For this exercise, output only the lines between the "Reconstruct this image" line and the "UP = V((0, 0, 1))" line, both of them included, and skip all pictures.

3D scene scripts:
#####

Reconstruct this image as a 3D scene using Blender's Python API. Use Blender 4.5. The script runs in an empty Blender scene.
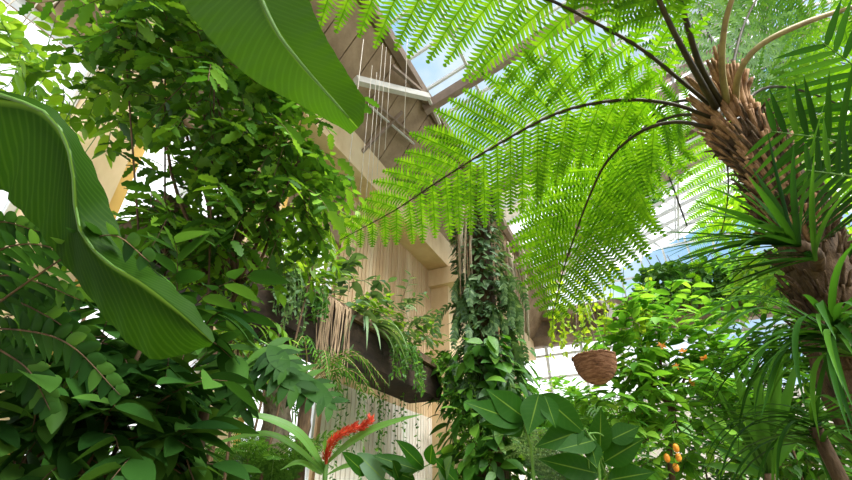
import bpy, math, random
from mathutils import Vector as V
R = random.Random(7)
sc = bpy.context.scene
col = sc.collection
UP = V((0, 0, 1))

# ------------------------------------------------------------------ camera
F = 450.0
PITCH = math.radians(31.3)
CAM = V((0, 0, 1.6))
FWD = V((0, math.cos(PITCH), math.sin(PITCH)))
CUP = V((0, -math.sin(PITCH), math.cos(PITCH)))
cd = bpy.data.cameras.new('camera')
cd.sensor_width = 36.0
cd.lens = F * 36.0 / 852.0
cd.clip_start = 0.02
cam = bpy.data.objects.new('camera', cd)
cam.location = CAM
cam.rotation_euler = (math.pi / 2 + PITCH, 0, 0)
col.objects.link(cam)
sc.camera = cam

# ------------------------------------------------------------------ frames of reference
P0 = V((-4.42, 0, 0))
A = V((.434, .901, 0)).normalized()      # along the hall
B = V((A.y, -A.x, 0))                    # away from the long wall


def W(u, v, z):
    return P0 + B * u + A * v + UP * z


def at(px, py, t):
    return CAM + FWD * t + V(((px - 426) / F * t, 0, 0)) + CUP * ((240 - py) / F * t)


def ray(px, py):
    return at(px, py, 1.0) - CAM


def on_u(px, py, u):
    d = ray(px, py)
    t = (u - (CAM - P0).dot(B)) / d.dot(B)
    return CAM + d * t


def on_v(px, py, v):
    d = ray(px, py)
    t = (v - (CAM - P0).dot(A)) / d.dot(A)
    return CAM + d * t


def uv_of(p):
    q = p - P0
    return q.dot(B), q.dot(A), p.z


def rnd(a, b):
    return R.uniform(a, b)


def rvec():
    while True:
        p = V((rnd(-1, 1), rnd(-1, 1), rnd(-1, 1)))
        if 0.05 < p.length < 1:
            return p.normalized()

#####

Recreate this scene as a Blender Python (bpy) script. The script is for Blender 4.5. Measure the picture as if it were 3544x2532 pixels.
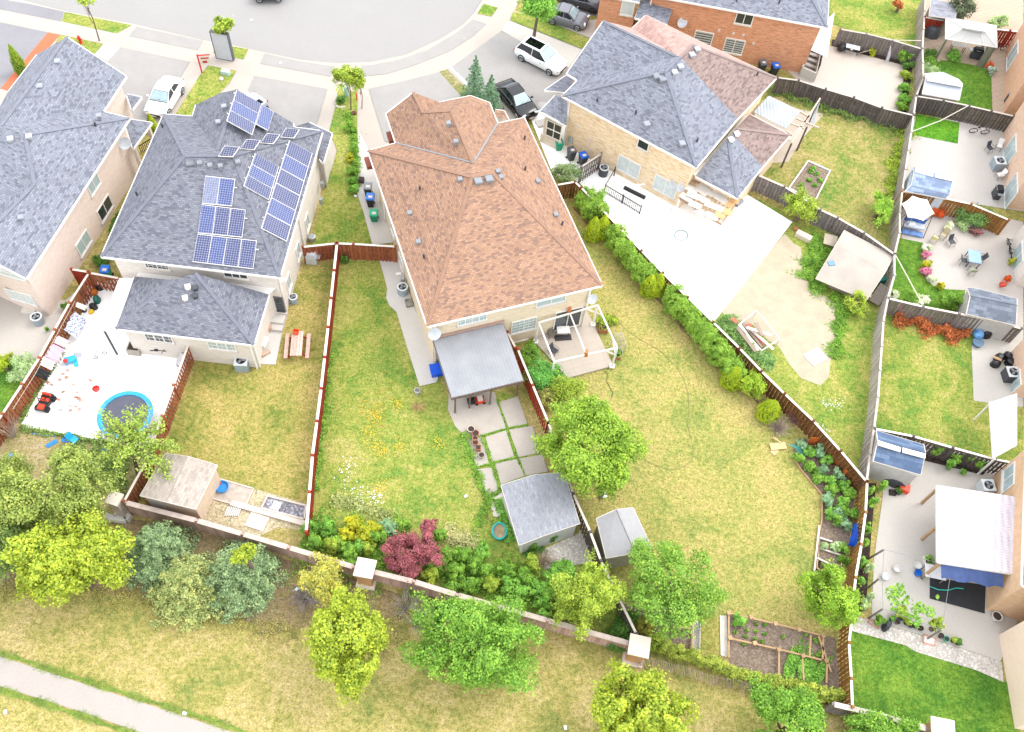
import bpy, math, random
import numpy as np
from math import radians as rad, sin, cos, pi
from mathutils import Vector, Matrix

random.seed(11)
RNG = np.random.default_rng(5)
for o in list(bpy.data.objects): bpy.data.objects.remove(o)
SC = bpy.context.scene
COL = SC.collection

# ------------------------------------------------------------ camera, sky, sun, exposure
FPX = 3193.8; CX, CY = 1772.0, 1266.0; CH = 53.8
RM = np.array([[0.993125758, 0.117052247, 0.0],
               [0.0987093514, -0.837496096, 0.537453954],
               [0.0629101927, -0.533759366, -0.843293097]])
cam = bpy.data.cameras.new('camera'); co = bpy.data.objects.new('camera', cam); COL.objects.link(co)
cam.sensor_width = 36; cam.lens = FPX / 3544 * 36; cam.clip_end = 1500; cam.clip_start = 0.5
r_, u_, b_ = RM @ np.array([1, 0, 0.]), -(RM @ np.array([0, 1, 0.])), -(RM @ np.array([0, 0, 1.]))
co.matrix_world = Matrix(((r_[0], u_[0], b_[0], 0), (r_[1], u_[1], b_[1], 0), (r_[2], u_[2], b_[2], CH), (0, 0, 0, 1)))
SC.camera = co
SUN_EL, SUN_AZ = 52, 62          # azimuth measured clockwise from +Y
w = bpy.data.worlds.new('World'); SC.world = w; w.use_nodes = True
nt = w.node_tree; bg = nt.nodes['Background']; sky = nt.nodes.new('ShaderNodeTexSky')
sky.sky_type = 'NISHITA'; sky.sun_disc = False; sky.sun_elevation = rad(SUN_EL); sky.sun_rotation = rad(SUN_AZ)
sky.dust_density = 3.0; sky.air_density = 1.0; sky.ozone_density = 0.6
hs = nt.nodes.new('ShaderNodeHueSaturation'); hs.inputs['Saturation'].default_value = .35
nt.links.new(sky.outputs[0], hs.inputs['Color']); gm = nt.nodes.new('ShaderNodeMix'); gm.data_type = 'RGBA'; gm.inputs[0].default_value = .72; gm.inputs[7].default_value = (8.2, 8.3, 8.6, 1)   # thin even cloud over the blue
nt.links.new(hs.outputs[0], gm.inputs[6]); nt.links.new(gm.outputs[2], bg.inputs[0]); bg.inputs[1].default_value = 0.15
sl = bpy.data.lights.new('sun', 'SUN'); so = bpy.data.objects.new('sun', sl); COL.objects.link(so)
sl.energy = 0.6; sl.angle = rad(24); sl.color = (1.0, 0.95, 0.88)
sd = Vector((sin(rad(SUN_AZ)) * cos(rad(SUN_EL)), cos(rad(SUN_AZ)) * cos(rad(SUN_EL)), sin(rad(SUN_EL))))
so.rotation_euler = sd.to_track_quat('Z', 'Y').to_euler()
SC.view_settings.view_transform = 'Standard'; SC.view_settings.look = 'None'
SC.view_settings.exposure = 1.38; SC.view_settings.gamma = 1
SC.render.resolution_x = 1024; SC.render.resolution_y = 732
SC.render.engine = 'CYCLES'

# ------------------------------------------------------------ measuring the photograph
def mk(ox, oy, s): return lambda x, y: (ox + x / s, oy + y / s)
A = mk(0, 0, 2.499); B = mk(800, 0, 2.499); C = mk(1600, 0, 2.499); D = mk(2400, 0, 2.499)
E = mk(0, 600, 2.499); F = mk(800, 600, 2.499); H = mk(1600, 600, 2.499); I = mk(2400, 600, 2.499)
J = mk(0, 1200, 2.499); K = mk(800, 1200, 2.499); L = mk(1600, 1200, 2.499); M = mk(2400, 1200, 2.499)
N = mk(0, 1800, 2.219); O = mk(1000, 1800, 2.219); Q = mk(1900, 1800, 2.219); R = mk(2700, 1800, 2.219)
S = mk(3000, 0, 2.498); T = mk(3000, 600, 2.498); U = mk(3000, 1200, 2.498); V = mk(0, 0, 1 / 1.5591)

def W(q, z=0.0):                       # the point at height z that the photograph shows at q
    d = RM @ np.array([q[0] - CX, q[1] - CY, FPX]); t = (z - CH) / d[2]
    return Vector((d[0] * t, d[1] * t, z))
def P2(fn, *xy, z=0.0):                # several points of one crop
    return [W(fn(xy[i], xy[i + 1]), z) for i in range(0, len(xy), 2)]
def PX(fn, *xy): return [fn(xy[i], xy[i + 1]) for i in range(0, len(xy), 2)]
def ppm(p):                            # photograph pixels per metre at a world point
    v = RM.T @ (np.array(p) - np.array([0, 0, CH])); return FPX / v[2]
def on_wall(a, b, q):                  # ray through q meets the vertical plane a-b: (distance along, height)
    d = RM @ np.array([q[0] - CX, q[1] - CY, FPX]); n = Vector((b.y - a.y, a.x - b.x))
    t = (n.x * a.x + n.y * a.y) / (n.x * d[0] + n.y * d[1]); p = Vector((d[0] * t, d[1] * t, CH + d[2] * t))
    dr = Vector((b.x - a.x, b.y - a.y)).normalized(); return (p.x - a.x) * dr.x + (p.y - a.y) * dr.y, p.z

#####

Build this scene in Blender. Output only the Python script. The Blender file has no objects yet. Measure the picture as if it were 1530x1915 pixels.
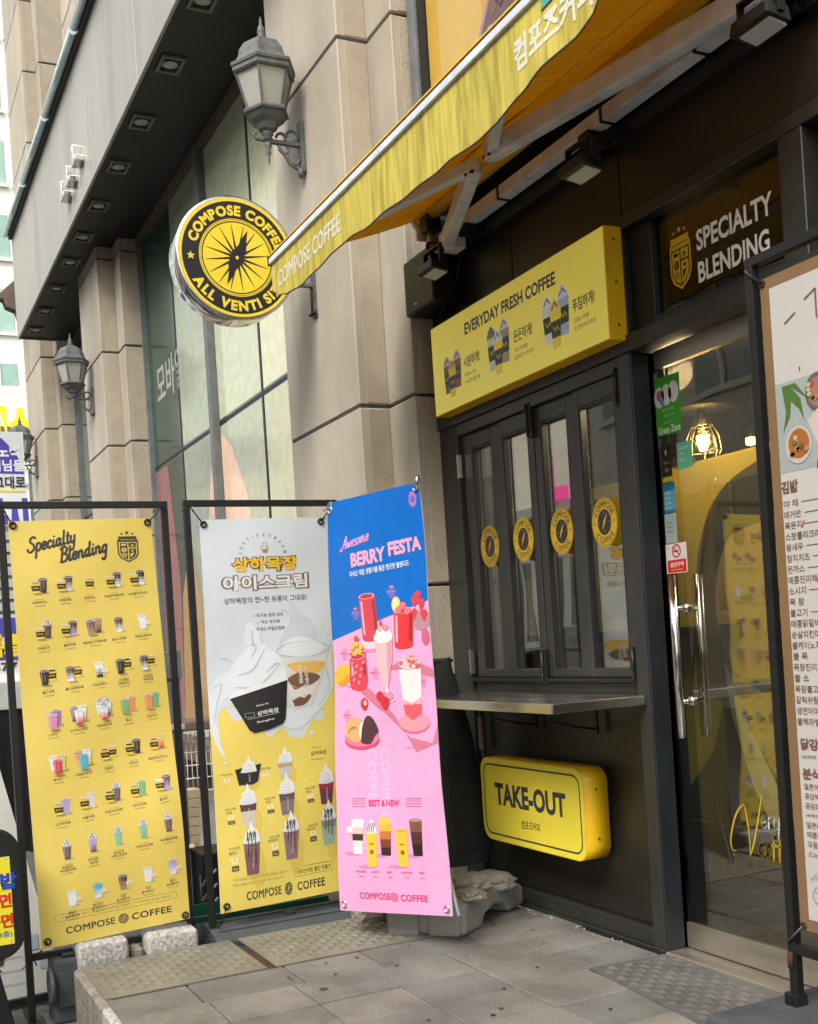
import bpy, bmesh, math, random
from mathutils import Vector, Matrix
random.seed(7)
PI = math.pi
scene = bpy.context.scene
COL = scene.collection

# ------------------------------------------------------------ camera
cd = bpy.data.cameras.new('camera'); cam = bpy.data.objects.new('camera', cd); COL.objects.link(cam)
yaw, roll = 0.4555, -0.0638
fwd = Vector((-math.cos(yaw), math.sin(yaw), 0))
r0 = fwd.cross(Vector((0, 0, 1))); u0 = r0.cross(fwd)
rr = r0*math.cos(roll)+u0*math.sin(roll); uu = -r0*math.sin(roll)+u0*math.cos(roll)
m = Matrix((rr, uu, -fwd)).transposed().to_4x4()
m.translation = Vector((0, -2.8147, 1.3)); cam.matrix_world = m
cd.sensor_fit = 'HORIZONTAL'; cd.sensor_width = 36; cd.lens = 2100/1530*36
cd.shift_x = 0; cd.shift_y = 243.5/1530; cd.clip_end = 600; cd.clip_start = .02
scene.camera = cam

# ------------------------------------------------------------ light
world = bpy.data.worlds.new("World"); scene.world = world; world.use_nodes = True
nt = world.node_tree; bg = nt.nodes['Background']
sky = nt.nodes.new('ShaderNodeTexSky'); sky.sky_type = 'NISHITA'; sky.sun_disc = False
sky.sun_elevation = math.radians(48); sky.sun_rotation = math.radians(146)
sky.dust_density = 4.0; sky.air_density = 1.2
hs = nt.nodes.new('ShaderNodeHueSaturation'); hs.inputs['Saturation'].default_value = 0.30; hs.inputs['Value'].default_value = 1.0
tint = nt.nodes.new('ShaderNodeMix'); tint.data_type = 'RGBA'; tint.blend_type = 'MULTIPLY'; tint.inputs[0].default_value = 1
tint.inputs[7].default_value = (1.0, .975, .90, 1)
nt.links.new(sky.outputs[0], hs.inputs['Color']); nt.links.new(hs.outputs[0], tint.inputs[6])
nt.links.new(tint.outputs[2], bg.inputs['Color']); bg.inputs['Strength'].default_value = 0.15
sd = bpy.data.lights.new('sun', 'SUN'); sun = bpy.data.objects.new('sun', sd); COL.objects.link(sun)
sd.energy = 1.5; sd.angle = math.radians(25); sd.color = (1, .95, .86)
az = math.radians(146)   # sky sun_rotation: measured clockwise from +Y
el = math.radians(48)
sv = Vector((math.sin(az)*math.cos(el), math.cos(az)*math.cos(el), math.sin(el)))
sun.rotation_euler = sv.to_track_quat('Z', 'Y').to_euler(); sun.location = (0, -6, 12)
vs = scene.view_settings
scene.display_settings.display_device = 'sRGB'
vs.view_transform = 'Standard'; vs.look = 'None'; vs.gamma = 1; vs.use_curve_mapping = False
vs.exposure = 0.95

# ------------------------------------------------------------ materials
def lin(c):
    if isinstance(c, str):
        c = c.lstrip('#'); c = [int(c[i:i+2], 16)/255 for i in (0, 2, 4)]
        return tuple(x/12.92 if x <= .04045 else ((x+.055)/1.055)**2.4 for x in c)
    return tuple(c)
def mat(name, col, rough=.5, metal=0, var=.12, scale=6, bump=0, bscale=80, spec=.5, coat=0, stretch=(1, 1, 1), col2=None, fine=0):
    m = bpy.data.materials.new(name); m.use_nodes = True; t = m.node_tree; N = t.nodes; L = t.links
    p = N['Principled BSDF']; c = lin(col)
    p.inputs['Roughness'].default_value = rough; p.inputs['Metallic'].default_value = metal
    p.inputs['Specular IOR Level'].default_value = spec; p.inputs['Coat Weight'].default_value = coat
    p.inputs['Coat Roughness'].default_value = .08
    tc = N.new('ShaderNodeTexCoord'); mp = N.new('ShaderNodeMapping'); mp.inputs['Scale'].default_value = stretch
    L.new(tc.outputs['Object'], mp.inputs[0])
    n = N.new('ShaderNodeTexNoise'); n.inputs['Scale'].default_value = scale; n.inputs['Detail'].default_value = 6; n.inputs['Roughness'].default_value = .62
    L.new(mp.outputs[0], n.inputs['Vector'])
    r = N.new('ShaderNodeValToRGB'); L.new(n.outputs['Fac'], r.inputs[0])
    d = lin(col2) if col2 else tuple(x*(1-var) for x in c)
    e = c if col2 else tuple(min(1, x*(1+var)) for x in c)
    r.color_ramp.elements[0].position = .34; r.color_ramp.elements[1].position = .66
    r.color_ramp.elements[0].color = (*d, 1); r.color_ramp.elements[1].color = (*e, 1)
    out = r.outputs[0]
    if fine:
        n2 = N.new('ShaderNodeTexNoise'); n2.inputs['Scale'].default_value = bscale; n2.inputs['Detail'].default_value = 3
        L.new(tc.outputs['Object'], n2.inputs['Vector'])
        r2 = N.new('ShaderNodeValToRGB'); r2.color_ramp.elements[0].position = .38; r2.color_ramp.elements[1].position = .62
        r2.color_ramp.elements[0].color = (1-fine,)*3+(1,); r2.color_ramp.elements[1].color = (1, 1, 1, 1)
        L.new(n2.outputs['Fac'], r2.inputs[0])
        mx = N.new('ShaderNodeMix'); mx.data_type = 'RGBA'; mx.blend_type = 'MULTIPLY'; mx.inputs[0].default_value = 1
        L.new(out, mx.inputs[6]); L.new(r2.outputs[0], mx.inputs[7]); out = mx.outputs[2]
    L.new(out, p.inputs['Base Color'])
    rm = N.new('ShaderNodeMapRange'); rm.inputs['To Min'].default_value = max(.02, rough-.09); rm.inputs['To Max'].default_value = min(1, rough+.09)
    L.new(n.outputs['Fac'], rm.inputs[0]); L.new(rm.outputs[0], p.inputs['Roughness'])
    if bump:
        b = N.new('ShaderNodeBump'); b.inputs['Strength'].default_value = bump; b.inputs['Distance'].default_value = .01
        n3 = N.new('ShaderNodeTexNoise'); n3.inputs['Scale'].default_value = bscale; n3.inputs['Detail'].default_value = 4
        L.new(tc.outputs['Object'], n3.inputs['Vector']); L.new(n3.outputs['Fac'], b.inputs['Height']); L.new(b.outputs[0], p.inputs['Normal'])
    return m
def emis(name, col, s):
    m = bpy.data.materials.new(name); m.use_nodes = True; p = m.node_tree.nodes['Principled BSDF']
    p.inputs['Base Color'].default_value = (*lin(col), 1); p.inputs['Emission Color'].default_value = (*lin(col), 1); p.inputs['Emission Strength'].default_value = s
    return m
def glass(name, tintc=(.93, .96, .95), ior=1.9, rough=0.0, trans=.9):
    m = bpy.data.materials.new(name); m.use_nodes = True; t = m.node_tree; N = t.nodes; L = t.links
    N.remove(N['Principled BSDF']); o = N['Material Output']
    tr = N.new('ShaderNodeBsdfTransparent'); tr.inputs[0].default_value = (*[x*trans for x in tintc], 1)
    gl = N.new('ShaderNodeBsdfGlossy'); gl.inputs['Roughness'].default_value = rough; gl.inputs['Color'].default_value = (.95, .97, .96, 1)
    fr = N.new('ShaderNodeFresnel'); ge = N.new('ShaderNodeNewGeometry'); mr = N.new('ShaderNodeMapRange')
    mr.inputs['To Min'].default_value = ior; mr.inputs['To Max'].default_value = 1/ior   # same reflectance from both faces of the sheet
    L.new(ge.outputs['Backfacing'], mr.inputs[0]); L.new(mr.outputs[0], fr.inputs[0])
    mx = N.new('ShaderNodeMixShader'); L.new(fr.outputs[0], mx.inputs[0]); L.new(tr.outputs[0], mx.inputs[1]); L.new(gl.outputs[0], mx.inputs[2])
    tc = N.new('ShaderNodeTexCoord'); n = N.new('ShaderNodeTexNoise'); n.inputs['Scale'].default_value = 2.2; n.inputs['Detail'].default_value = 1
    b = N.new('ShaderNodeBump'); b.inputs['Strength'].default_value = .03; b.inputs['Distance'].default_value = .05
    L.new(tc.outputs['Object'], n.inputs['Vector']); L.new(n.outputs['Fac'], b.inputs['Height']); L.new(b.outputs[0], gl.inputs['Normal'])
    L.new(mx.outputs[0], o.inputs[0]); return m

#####

_Written answer_
Reconstruct this image as a 3D scene using Blender's Python API. Use Blender 4.5. The script runs in an empty Blender scene.
import bpy, math, random
from mathutils import Vector as V
R = random.Random(7)
sc = bpy.context.scene
col = sc.collection
UP = V((0, 0, 1))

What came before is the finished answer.